## MATERIAL
---*---

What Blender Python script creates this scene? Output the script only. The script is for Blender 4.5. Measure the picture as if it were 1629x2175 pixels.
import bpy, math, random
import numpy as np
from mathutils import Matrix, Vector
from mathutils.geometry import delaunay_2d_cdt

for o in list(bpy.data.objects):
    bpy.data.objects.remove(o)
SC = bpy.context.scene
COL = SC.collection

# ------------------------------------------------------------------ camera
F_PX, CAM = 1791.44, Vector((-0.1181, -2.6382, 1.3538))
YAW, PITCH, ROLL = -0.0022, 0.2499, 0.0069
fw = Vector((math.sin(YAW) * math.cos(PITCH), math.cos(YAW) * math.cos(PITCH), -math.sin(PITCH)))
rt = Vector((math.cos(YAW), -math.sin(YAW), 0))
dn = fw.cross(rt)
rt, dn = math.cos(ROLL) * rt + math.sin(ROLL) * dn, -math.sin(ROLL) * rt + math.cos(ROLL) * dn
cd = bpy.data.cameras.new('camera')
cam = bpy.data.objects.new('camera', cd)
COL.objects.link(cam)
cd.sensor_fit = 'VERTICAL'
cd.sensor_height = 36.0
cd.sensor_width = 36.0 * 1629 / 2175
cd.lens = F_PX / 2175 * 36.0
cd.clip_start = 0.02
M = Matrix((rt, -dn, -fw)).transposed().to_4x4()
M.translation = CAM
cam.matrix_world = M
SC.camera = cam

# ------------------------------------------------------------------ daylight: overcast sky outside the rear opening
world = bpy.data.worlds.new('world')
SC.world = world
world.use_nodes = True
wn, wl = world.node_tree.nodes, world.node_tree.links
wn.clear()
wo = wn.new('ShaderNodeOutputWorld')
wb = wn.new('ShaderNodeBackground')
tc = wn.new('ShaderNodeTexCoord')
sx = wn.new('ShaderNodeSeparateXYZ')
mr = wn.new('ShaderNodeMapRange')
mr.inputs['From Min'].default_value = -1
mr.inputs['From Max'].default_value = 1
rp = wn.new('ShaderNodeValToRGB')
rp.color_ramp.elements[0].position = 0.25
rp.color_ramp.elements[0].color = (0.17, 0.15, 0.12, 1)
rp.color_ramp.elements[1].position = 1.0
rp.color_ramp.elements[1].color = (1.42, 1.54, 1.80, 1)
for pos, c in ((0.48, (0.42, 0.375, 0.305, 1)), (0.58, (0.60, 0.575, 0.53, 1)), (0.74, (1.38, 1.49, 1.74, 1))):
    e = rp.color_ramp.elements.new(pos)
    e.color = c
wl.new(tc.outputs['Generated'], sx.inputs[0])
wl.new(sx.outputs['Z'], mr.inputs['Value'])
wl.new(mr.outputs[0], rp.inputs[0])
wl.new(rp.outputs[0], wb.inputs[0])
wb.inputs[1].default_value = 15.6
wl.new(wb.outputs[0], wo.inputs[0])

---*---

## EXERCISE AIM
Copy out the whole listing exactly; please set it all down.

## SOLUTION TO THIS PROBLEM
What Blender Python script creates this scene? Output the script only. The script is for Blender 4.5. Measure the picture as if it were 1629x2175 pixels.
import bpy, math, random
import numpy as np
from mathutils import Matrix, Vector
from mathutils.geometry import delaunay_2d_cdt

for o in list(bpy.data.objects):
    bpy.data.objects.remove(o)
SC = bpy.context.scene
COL = SC.collection

# ------------------------------------------------------------------ camera
F_PX, CAM = 1791.44, Vector((-0.1181, -2.6382, 1.3538))
YAW, PITCH, ROLL = -0.0022, 0.2499, 0.0069
fw = Vector((math.sin(YAW) * math.cos(PITCH), math.cos(YAW) * math.cos(PITCH), -math.sin(PITCH)))
rt = Vector((math.cos(YAW), -math.sin(YAW), 0))
dn = fw.cross(rt)
rt, dn = math.cos(ROLL) * rt + math.sin(ROLL) * dn, -math.sin(ROLL) * rt + math.cos(ROLL) * dn
cd = bpy.data.cameras.new('camera')
cam = bpy.data.objects.new('camera', cd)
COL.objects.link(cam)
cd.sensor_fit = 'VERTICAL'
cd.sensor_height = 36.0
cd.sensor_width = 36.0 * 1629 / 2175
cd.lens = F_PX / 2175 * 36.0
cd.clip_start = 0.02
M = Matrix((rt, -dn, -fw)).transposed().to_4x4()
M.translation = CAM
cam.matrix_world = M
SC.camera = cam

# ------------------------------------------------------------------ daylight: overcast sky outside the rear opening
world = bpy.data.worlds.new('world')
SC.world = world
world.use_nodes = True
wn, wl = world.node_tree.nodes, world.node_tree.links
wn.clear()
wo = wn.new('ShaderNodeOutputWorld')
wb = wn.new('ShaderNodeBackground')
tc = wn.new('ShaderNodeTexCoord')
sx = wn.new('ShaderNodeSeparateXYZ')
mr = wn.new('ShaderNodeMapRange')
mr.inputs['From Min'].default_value = -1
mr.inputs['From Max'].default_value = 1
rp = wn.new('ShaderNodeValToRGB')
rp.color_ramp.elements[0].position = 0.25
rp.color_ramp.elements[0].color = (0.17, 0.15, 0.12, 1)
rp.color_ramp.elements[1].position = 1.0
rp.color_ramp.elements[1].color = (1.42, 1.54, 1.80, 1)
for pos, c in ((0.48, (0.42, 0.375, 0.305, 1)), (0.58, (0.60, 0.575, 0.53, 1)), (0.74, (1.38, 1.49, 1.74, 1))):
    e = rp.color_ramp.elements.new(pos)
    e.color = c
wl.new(tc.outputs['Generated'], sx.inputs[0])
wl.new(sx.outputs['Z'], mr.inputs['Value'])
wl.new(mr.outputs[0], rp.inputs[0])
wl.new(rp.outputs[0], wb.inputs[0])
wb.inputs[1].default_value = 15.6
wl.new(wb.outputs[0], wo.inputs[0])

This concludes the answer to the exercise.